Monday, 21 May 2012

A Foreign Restraining Order Cannot Ground a CPL

In the globalized world of business litigation, it is not unusual to run into a multi-jurisdictional case.  For example, while the main proceedings may take place in in U.S., a defendant may reside or have assets in B.C.  A common issue in such proceedings is enforcement of foreign orders (not necessarily monetary judgments) against B.C. residents and/or their assets.  In Rissman v. Chen, 2012 BCSC 715, the court explained that one enforcement avenue not available in such cases is the use of a CPL against a B.C. property to enforce a foreign injunction against disposition of asset.

In this case, the plaintiff sued the B.C.-resident defendant in Massachusetts state court and obtained an order enjoining the defendant from transferring or encumbering any property, wherever located, unless proceeds were paid into escrow.  Armed with this order, the plaintiff brought a B.C. action, seeking recognition and enforcement of the Massachusetts order against any B.C. property and a CPL against the defendant's house.

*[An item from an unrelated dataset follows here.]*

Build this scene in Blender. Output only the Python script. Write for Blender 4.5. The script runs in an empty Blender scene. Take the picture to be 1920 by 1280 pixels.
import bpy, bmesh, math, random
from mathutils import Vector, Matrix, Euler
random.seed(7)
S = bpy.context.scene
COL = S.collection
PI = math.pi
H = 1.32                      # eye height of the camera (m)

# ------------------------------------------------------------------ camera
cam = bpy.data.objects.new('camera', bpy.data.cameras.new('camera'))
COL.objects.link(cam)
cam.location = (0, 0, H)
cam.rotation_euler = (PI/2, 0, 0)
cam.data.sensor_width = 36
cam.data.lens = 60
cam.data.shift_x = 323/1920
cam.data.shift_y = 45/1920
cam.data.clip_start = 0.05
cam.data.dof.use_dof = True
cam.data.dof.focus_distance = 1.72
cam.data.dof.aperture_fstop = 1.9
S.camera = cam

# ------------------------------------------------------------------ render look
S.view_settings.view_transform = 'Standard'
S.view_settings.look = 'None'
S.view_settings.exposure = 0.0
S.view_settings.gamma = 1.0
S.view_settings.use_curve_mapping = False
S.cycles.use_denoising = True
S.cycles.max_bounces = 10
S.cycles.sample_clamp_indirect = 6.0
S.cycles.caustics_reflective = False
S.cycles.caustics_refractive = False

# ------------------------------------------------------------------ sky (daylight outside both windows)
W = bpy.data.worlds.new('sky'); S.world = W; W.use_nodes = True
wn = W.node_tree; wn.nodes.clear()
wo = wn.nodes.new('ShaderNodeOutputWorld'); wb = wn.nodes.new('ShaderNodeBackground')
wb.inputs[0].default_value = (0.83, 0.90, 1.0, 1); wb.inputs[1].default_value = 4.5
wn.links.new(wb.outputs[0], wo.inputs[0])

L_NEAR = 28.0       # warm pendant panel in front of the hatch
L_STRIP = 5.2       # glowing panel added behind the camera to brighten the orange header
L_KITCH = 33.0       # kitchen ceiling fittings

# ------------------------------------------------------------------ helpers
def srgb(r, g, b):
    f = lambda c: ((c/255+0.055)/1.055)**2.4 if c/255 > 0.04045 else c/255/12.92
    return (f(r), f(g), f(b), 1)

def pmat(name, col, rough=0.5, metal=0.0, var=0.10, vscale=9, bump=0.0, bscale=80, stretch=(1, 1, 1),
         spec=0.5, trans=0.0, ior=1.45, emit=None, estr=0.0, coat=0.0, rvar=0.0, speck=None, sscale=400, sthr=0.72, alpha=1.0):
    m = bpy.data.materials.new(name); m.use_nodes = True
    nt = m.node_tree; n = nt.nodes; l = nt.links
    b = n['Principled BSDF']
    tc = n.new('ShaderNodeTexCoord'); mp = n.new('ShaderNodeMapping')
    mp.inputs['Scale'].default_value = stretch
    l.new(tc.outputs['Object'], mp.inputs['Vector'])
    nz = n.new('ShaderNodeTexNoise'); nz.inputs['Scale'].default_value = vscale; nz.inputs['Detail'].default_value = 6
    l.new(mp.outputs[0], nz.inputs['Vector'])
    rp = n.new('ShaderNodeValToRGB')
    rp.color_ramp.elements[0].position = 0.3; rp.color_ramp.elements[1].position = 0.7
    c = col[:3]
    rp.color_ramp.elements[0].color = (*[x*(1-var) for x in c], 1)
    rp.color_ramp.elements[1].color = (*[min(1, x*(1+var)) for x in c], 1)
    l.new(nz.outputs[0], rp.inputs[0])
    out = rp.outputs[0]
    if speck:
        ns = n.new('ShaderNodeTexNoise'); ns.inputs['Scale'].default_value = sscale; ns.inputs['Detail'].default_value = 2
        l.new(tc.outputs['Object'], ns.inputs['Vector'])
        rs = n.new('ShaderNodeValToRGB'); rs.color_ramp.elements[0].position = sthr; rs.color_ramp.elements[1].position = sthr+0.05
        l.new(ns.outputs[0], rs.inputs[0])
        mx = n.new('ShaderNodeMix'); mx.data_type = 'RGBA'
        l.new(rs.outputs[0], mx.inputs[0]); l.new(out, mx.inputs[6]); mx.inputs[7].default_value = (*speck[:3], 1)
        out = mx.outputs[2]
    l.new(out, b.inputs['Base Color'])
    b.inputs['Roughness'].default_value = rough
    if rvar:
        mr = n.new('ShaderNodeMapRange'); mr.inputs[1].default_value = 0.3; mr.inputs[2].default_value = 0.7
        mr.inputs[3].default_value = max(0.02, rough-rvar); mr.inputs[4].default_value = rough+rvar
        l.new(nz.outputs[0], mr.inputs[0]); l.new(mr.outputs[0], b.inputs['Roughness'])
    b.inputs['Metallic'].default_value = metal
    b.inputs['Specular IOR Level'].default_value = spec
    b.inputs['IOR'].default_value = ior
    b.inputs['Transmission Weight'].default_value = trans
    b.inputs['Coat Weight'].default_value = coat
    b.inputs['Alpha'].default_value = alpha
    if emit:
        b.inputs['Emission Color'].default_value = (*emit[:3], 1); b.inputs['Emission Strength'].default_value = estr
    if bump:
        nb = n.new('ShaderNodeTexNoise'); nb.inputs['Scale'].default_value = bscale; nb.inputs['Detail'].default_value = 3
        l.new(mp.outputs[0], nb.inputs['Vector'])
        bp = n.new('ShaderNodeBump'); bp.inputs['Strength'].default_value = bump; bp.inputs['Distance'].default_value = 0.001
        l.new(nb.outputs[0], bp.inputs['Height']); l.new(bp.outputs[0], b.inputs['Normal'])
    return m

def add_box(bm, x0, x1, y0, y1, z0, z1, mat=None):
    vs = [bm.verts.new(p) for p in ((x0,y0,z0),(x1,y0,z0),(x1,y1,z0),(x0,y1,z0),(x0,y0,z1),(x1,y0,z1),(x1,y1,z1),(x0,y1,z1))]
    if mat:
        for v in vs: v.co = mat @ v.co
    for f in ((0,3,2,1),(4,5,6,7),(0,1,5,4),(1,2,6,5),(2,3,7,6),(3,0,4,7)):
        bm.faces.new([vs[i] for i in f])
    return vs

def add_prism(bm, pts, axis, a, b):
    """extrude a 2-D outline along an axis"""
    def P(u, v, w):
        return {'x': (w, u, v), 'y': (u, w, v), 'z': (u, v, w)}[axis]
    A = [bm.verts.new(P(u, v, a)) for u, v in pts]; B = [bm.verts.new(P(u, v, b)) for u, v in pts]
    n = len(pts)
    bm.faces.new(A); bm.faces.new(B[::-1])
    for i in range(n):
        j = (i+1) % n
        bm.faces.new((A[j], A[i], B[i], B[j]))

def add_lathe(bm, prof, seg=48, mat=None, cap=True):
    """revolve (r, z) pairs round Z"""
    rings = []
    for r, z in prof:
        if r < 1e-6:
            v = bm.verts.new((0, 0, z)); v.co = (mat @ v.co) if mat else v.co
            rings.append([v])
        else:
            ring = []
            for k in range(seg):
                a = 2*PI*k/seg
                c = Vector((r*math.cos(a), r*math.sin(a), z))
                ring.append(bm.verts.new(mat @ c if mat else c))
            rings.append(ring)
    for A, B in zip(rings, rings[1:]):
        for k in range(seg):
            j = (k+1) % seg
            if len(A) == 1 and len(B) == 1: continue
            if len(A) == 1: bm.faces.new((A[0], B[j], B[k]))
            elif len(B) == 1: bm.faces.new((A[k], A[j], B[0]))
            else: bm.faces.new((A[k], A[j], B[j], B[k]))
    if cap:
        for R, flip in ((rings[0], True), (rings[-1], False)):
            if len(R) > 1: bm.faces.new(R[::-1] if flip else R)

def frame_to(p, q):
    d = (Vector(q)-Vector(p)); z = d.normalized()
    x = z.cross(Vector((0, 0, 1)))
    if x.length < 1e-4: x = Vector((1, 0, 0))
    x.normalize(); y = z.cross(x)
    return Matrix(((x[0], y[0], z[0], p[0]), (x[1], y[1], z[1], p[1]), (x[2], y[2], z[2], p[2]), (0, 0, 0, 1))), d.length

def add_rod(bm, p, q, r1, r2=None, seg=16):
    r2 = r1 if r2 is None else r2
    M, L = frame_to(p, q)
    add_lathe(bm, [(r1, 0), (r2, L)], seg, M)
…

On the defendant's application to cancel the CPL, the court found that the foreign order and the action to enforce it could not ground a CPL because, simply, there was no claim for any interest in land:
[12]         The plaintiff in this action does not claim to have any proprietary or ownership interest in the land in question. The notice of civil claim merely alleges that the defendant has such an interest and the plaintiff seeks to limit the defendant’s ability to deal with that interest. The action does not arise from any dealings with respect to that land. It arises from a debt claim against a defendant who happens to own land in British Columbia.
[13]         Success in this action would not give the plaintiff any registrable or ownership interest in the land. It would not force the defendant to divest himself of any interest in the land in favour of the plaintiff. ... this action does not even carry the possibility of a monetary judgment that might subsequently be registered against the property and form the basis of execution proceedings. It would only require the defendant comply with the Massachusetts injunction, which requires that, should he decide to sell or encumber the property, a portion of the proceeds is to be posted as security for the plaintiff’s debt claim, subject to further order of the Massachusetts Court.
The court also refused to grant the plaintiff a Mareva injunction, finding that there was no evidence that the defendant was planning to sell the property or otherwise remove assets from the jurisdiction.